DESCRIPTION OF THE TASK: Find the number of lines in these records where the word "part" appears. Reply with that number and nothing more.

DATASET EXTRACT:
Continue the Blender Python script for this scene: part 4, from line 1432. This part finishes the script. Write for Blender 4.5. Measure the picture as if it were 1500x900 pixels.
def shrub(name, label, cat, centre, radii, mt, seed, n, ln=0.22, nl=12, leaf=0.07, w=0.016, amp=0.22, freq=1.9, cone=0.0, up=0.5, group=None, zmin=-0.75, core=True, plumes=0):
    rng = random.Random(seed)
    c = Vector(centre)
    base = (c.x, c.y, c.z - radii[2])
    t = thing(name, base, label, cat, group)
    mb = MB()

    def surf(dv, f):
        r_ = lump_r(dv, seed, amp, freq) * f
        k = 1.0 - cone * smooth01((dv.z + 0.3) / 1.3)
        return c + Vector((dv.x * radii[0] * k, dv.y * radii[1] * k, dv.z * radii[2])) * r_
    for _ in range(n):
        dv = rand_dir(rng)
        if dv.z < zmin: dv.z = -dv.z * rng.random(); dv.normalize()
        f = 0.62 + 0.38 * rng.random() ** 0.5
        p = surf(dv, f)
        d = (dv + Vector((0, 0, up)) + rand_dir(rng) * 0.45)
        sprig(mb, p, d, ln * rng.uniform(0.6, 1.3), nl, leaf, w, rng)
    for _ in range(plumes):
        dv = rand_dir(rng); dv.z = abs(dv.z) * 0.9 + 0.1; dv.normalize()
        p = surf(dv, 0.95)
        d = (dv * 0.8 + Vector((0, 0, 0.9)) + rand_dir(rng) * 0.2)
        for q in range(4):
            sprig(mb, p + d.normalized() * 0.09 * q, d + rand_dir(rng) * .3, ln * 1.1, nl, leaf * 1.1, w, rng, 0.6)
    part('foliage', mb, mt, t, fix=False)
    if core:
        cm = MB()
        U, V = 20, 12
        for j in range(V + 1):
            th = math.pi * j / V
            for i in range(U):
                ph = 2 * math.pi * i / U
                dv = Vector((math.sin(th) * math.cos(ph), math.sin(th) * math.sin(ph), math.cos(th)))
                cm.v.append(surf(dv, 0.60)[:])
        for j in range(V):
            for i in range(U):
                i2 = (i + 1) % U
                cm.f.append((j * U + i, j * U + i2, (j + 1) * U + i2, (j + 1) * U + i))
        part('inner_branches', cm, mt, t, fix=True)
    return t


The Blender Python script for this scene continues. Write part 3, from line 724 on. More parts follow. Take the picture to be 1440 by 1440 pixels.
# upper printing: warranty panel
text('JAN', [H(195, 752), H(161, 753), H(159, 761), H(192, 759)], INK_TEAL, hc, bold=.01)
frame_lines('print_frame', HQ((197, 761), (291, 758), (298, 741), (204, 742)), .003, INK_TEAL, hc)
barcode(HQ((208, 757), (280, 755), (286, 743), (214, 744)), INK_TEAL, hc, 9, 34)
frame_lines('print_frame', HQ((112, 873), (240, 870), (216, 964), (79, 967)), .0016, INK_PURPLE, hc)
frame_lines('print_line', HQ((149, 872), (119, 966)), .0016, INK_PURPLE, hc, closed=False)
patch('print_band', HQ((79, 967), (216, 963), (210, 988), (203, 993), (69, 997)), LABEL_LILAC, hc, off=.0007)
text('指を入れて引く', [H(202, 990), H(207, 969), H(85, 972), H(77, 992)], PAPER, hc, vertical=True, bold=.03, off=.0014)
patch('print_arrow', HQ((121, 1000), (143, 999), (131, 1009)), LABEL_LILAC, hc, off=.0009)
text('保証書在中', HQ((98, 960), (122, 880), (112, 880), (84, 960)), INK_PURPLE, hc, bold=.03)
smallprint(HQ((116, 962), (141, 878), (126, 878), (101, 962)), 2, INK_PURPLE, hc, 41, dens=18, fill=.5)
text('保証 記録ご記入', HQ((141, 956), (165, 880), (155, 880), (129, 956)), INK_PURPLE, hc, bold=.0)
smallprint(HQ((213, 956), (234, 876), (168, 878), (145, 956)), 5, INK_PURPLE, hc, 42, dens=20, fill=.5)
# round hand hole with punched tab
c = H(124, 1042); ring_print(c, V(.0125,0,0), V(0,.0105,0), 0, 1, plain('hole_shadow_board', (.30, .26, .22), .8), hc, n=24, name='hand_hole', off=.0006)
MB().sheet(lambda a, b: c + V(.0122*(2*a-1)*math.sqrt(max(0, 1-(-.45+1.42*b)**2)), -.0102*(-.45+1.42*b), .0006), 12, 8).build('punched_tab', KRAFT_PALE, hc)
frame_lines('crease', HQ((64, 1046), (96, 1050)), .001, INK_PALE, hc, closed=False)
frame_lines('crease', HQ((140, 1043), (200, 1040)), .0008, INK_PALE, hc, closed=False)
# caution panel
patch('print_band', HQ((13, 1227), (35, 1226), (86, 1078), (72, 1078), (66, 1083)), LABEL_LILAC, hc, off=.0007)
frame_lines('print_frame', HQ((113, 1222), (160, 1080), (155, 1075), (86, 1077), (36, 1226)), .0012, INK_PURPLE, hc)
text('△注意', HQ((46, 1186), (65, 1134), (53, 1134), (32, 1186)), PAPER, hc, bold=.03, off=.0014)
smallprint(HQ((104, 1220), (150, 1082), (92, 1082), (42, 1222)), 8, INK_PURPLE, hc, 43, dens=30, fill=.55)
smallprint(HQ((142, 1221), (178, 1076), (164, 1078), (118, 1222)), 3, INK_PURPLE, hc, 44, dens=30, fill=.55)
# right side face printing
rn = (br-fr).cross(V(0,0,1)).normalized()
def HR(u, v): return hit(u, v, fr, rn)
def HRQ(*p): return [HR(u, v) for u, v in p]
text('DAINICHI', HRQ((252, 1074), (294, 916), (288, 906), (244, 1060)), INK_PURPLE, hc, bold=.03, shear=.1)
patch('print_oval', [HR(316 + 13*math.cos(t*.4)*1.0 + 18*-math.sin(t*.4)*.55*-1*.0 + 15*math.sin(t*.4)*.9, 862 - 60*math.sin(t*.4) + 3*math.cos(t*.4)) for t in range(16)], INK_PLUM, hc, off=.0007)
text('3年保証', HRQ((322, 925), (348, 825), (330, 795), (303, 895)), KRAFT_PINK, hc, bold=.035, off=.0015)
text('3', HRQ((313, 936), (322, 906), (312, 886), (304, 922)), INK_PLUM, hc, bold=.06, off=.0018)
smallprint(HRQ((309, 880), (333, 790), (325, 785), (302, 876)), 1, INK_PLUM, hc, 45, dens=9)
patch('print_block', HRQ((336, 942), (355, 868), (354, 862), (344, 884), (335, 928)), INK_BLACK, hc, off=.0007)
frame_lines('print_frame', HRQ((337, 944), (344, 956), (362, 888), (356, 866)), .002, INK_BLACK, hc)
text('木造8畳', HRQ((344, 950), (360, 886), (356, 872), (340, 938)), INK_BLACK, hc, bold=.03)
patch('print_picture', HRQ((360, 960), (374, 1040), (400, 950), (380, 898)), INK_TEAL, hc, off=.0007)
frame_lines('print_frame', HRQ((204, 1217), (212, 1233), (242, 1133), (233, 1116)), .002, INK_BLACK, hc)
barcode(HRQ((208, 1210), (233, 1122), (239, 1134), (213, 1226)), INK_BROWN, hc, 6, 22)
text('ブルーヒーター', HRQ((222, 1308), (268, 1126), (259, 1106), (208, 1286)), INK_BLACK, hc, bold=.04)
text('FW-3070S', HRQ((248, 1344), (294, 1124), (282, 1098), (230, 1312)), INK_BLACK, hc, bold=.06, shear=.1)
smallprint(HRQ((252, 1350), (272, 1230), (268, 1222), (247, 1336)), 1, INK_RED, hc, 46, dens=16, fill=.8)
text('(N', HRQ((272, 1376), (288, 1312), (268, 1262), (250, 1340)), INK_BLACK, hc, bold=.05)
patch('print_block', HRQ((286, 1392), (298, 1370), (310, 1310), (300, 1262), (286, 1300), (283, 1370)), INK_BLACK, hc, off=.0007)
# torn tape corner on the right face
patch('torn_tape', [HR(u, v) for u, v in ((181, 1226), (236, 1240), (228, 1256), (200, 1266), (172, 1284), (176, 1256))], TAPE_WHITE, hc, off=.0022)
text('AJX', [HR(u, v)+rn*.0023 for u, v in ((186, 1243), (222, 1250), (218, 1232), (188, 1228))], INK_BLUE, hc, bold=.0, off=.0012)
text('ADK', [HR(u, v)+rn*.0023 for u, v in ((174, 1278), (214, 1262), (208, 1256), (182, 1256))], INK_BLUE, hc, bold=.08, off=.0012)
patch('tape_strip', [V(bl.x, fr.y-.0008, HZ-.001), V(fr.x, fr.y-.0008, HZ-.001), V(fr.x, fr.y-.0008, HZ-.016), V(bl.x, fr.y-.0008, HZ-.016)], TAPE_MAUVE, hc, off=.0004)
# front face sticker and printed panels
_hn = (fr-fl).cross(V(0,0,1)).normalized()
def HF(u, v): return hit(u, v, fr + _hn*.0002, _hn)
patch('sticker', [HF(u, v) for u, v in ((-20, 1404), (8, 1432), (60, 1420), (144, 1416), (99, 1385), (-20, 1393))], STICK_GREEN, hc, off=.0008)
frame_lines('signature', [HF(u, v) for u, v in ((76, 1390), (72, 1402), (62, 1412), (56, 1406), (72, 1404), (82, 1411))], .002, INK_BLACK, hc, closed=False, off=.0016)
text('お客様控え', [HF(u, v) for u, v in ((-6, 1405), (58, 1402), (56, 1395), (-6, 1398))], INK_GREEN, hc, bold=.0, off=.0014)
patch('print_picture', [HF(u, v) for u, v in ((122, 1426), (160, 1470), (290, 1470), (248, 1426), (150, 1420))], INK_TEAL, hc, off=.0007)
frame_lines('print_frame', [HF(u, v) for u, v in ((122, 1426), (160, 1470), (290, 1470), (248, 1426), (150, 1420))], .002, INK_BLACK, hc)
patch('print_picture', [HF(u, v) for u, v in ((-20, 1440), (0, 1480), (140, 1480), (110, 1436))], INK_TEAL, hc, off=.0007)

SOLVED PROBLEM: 4